§ Exercise description:
Your answer should be a single number: how many lines in the data below hold the string "pixels".
── Provided information ──
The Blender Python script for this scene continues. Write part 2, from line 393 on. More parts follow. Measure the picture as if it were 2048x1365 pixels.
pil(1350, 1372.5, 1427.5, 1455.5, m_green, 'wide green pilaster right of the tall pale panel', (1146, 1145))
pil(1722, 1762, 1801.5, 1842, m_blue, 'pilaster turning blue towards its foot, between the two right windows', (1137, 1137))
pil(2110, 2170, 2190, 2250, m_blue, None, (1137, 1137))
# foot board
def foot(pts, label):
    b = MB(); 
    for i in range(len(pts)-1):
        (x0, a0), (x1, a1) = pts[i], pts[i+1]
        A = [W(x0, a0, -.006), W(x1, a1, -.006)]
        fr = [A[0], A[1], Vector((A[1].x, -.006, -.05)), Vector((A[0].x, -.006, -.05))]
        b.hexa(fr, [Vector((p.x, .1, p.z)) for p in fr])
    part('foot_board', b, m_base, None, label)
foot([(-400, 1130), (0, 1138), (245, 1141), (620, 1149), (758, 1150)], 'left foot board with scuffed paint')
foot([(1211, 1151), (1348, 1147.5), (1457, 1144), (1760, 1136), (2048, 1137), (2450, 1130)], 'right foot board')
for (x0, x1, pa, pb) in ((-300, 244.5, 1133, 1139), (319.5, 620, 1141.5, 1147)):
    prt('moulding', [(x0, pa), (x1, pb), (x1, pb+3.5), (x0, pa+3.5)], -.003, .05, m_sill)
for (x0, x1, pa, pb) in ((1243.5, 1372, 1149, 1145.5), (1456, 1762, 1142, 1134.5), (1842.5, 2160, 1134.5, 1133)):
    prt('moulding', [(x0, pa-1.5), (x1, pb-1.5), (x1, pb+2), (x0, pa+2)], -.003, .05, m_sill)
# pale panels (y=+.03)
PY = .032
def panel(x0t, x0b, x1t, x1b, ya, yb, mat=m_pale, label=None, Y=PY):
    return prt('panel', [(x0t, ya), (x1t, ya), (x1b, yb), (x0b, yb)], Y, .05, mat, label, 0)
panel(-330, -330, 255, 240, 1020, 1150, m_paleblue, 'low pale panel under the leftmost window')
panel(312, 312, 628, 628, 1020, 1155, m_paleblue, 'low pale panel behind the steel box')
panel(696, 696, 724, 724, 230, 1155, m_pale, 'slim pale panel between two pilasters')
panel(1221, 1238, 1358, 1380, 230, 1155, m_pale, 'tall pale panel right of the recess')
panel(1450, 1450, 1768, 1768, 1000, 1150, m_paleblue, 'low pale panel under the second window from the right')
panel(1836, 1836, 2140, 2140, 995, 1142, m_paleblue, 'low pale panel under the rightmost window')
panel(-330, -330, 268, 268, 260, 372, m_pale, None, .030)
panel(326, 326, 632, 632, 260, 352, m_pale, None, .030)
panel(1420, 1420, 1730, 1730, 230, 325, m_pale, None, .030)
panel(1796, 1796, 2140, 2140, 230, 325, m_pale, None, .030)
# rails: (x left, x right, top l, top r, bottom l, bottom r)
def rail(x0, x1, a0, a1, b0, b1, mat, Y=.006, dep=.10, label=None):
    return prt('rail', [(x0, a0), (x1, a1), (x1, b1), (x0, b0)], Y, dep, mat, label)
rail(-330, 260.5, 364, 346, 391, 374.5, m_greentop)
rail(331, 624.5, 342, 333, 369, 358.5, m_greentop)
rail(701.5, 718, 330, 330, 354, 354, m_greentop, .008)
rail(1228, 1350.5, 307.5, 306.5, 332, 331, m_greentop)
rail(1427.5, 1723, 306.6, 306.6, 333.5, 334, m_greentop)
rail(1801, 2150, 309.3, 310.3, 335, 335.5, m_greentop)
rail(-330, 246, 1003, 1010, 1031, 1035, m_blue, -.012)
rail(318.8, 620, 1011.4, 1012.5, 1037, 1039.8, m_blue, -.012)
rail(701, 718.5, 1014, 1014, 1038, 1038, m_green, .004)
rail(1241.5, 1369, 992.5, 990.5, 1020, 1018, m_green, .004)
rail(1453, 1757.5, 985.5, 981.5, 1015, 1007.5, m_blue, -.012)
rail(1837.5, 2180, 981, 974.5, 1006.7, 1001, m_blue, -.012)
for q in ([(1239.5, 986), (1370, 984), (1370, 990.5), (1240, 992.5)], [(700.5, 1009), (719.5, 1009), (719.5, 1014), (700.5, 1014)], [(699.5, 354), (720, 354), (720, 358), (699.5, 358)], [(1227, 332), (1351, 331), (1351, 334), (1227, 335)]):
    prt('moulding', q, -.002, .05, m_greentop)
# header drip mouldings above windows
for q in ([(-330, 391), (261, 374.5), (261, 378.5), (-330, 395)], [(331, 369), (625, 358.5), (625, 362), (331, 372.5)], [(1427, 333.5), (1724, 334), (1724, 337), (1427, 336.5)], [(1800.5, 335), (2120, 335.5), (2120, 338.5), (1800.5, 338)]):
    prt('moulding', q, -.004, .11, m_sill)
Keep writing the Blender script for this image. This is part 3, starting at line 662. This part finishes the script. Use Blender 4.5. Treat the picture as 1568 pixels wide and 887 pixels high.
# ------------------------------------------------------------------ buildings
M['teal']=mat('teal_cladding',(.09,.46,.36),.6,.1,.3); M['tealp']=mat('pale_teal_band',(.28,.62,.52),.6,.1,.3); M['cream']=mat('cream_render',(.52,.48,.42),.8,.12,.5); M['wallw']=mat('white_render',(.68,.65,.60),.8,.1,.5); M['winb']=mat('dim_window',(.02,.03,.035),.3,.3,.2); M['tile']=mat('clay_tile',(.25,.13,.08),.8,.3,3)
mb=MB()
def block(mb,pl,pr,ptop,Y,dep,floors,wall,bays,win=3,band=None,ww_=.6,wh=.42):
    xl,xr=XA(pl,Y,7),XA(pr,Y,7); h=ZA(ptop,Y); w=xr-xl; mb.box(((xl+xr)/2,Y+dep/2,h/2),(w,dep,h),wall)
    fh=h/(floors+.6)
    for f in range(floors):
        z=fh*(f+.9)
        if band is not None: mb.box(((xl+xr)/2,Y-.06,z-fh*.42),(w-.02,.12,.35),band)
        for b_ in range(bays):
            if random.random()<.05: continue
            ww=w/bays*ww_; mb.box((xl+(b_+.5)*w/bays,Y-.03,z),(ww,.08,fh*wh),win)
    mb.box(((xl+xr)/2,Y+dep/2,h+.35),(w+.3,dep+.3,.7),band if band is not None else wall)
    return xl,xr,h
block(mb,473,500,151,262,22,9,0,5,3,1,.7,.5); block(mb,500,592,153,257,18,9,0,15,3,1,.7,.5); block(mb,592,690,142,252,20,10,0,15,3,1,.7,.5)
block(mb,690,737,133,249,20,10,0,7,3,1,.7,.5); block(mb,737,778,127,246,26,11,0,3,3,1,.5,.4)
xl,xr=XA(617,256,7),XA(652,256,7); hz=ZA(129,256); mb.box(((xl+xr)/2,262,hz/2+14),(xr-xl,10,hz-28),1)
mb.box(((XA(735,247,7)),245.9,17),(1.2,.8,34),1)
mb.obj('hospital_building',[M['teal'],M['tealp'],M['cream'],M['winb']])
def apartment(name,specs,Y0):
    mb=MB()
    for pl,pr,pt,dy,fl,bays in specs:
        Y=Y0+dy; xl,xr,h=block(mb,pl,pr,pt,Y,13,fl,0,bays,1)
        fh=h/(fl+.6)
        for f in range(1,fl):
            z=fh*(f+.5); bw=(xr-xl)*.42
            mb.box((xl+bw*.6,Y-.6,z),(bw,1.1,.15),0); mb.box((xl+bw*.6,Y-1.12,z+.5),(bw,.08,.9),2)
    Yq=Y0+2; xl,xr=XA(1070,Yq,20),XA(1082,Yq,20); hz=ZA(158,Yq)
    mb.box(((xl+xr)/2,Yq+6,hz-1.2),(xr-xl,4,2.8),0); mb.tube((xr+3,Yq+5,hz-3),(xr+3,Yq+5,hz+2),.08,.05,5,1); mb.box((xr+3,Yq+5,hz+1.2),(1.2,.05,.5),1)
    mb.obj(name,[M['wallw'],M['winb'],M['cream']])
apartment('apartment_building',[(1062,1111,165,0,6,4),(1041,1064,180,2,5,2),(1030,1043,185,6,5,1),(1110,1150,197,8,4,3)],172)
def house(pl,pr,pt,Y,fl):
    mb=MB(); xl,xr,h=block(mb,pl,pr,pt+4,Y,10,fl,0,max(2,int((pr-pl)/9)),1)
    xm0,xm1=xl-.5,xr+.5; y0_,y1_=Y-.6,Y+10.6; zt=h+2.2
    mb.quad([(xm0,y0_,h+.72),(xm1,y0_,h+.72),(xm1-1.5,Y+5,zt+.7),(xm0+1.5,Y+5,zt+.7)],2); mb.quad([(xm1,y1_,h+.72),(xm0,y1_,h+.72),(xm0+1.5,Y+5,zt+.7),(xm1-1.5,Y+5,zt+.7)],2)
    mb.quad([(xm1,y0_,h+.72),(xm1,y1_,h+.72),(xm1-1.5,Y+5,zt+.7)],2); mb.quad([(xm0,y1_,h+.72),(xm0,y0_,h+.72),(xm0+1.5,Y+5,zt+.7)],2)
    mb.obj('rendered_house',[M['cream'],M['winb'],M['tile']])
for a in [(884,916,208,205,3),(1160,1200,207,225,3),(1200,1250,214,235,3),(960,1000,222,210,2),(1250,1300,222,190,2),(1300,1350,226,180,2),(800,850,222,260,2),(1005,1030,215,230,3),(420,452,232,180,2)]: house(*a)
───
§ Solution:
2